Wednesday, September 5, 2018

High School Reunion
8. When Bellyfeel Leads to Goodthink

I had almost no time in Minneapolis on my last day, so I spent the morning at my ex-boyfriend's mother's house. I don't know when we will see each other again. It was six years between the last visits. She is always welcome to come out to me, but it is easier for me to go to her.

My flight to Chicago left just after noon. It is only a 90 minute flight, but since it left from an American airport, I had to be there entirely too early. A 90 minute flight out of Hong Kong would board about 15-30 minutes before takeoff. There are other places to check in besides the airport check in counter, but if you go that route, you should get there about an hour before the flight time. Once you have your boarding pass, however you get it, getting through the x-ray machines and immigration can take up to 30 minutes, if it is crowded.

None of that would fly in the United States.

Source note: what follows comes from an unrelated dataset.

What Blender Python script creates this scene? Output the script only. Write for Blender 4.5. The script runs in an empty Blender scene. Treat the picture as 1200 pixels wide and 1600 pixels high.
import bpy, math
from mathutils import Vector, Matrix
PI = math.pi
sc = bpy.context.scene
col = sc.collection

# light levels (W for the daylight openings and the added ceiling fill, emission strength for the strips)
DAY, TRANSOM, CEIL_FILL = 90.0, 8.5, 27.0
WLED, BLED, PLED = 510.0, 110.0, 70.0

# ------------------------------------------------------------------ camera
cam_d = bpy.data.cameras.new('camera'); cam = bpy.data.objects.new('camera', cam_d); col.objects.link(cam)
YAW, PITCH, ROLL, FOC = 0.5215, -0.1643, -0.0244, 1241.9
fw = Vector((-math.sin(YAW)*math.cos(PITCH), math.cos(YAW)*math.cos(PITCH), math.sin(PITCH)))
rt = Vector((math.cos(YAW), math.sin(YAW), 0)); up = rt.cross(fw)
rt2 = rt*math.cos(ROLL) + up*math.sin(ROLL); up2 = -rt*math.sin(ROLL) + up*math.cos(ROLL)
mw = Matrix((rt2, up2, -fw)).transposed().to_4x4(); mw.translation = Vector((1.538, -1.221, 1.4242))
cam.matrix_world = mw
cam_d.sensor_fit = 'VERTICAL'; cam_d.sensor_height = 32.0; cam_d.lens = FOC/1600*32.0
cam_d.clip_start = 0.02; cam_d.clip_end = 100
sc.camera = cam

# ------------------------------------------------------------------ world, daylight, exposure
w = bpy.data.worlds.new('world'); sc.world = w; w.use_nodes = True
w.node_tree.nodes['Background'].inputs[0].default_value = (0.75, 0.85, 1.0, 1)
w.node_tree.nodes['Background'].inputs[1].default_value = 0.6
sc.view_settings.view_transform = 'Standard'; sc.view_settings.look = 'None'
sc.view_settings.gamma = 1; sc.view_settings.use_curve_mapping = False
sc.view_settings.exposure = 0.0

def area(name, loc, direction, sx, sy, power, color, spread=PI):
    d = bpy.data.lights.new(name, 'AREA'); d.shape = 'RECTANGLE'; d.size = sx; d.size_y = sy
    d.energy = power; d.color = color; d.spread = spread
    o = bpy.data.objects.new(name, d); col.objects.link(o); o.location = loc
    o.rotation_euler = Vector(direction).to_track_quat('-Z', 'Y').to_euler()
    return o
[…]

The politicians want the people to fear everything and everyone. Paranoia leads to the illusion of security. Actual security would take too much effort. It is far easier to pay some people slightly more than minimum wage and give them a week of half-assed training. The consequence of Americans living in fear, and their elected leaders feeding into it all, is that American airports are the most cumbersome and least efficient of any I have ever seen anywhere in the world. Everyone puts up with it because that's the way people are. You don't like what your government is doing? Oh, well. What can you do? That is not only an American attitude. That is all over the world. Maybe some day people will realize that they vastly outnumber those who claim to rule over them. But for now, I have to spend the afternoon in a shopping mall/airport just to fly 300 miles. If you include airport bureaucracy, flying takes the same amount of time as driving. What can I do?

There was more bullshit at O'Hare to keep the world safe from democracy, but eventually, I was on a Chinese plane headed to China. I felt a sense of relief once that plane took off. Let's think about that for a second. I was glad to get out from under the blunt force trauma of American bureaucracy and felt at peace when I knew I was going into China. The People's Republic of Bloody Communist China. There is more than enough bullshit bureaucracy in China. Far more than enough. But I would rather go through a Chinese airport than an American airport any day of the week.

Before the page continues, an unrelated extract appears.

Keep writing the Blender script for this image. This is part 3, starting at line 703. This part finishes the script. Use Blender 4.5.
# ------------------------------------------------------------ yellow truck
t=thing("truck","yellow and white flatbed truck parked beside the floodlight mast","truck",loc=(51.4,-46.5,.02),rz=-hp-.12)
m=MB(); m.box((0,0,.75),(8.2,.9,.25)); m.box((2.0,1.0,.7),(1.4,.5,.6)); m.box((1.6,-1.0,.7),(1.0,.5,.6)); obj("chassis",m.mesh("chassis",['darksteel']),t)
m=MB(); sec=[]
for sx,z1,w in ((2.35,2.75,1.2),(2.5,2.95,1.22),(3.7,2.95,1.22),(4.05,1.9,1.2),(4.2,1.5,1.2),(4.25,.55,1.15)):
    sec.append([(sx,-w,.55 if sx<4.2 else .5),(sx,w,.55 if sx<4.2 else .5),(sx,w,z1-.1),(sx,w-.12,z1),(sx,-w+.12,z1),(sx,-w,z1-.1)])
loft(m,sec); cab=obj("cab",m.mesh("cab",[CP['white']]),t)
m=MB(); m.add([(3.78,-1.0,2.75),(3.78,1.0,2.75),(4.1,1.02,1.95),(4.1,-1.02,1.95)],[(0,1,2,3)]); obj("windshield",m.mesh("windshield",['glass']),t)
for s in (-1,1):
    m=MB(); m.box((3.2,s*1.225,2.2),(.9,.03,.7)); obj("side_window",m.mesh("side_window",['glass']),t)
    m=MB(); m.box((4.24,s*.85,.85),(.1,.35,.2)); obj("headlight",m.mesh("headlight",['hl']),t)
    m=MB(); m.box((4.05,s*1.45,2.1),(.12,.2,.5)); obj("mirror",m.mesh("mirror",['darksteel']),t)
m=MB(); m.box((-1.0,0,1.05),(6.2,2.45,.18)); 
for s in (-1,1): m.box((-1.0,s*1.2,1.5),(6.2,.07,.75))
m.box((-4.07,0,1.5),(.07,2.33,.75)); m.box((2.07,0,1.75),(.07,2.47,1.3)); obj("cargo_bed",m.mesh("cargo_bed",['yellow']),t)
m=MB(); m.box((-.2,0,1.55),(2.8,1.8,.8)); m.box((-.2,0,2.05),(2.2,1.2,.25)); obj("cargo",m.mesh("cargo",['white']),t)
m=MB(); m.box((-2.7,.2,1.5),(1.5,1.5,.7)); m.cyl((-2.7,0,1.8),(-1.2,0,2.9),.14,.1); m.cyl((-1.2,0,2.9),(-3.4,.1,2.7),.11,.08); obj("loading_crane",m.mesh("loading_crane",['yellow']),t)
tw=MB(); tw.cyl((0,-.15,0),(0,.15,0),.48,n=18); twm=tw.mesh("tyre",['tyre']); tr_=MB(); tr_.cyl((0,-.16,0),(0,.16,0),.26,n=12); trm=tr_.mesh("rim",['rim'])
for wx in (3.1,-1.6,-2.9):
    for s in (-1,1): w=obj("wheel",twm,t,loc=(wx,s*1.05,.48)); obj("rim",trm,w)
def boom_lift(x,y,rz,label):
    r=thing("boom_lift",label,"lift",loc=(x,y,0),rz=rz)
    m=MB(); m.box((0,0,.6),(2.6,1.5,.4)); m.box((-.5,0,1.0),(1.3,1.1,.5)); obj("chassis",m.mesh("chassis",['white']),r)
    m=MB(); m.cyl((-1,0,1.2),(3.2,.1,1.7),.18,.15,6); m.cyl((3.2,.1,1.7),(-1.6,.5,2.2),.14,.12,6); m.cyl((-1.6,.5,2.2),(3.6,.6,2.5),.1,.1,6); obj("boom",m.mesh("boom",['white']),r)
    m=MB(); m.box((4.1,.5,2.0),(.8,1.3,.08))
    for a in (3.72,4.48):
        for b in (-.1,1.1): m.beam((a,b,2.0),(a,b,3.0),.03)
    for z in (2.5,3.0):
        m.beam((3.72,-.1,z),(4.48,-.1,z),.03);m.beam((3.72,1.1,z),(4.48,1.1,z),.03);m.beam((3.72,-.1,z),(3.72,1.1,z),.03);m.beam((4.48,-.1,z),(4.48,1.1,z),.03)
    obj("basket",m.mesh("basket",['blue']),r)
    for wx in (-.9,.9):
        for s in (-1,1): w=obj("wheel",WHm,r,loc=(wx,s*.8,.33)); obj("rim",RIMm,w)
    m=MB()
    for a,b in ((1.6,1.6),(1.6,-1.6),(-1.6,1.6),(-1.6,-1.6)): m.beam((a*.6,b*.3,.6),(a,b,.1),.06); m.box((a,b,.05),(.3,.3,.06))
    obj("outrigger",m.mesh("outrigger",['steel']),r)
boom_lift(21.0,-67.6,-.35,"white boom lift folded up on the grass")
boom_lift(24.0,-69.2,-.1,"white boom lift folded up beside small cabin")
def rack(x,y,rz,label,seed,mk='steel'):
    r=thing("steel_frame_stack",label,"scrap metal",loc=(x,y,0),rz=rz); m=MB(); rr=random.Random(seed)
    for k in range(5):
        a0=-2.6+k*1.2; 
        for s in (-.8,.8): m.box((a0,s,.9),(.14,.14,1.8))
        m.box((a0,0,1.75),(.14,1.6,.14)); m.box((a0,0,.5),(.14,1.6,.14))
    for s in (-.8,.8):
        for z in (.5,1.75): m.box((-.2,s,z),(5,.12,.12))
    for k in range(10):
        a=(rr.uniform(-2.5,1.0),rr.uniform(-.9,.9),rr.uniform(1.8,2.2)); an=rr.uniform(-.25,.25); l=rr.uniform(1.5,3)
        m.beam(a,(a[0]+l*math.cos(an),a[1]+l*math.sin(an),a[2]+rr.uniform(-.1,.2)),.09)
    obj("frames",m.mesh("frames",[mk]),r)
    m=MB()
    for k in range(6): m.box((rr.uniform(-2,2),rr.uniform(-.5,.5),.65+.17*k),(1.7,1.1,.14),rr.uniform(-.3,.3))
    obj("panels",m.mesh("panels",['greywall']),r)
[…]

When I was growing up, we were constantly told that the United States was the greatest country in the history of countries. God himself pointed down at the good part of North America and said, “Let this land have the best systems of education, justice, science and government in the entire universe. It will have superior athletes and better sports than those pesky Europeans. And it will be a shining beacon of freedom for everyone, except black people, women, brown immigrants, poor people, anyone who sleeps with the wrong person … Hell, in the beginning, they will even hate the Irish. Imagine that.”

In my teen years, I realized that the United States had a few flaws, but that was ok. “Are education ain't perfect, but it be the most best in the world,” they told us. “The judicial system is not perfect, but it is the best in the world.” “The (whatever is broken) is not perfect, but it is the best in the world.” For several generations, Americans were told that we have the best of everything in the world. Just like the people of North Korea or Saudi Arabia, we believed whatever they told us. Americans are mostly pretty ignorant of the outside world, so how would we know what they are doing in other countries. And people from other countries are always trying to move to the United States. We must be the best, right?

Then came the internet. Now, you can talk to people who live in other countries while they are sitting in those countries. The funny thing is, the world is not all jealous of us. Many of them know they got a much better education. A few of them live in countries where the police and courts treat everyone equally, regardless of race, gender or income. Most of them have passports and travel around the world. They see what foreign countries are like rather than rely on government propaganda.

Apologists will say there are places worse than the United States. That is absolutely true. There are still countries where it is illegal to be gay or where women are property or minorities are second class citizens. At least in the United States, women, homosexuals and minorities are treated with dignity and respect, right?

So now we have gone from the United States is the greatest country in the world to the United States is not the absolute worst. How did that happen? Is it the president's fault? Is it the media's fault? Maybe it's those damn video games. Or, here's a thought, maybe the United States never had the best of everything. Maybe the United States has always been a paradise for a select few, a nightmare for marginalized groups and an above average society for everyone in between. Maybe it has not really gone to hell in a handbasket. In many ways, the country is better than it has ever been, certainly for most minorities. There is enormous room for improvement, especially if you want to catch up with some of those northern European countries, Japan or New Zealand. There is also plenty of room to slip further behind. Many of our leaders want to go backward, mostly to a point where they could skim more money without getting arrested. A tiny few want to move forward for everyone's benefit. Most just want to cling onto their jobs for as long as they can.

When I lived in the United States, none of these thoughts used to cross my mind while waiting at the airport. I was a good citizen. I did nothing to upset the Party. But back then, going through an airport was quick and easy. It's funny how authoritarianism makes you think about things.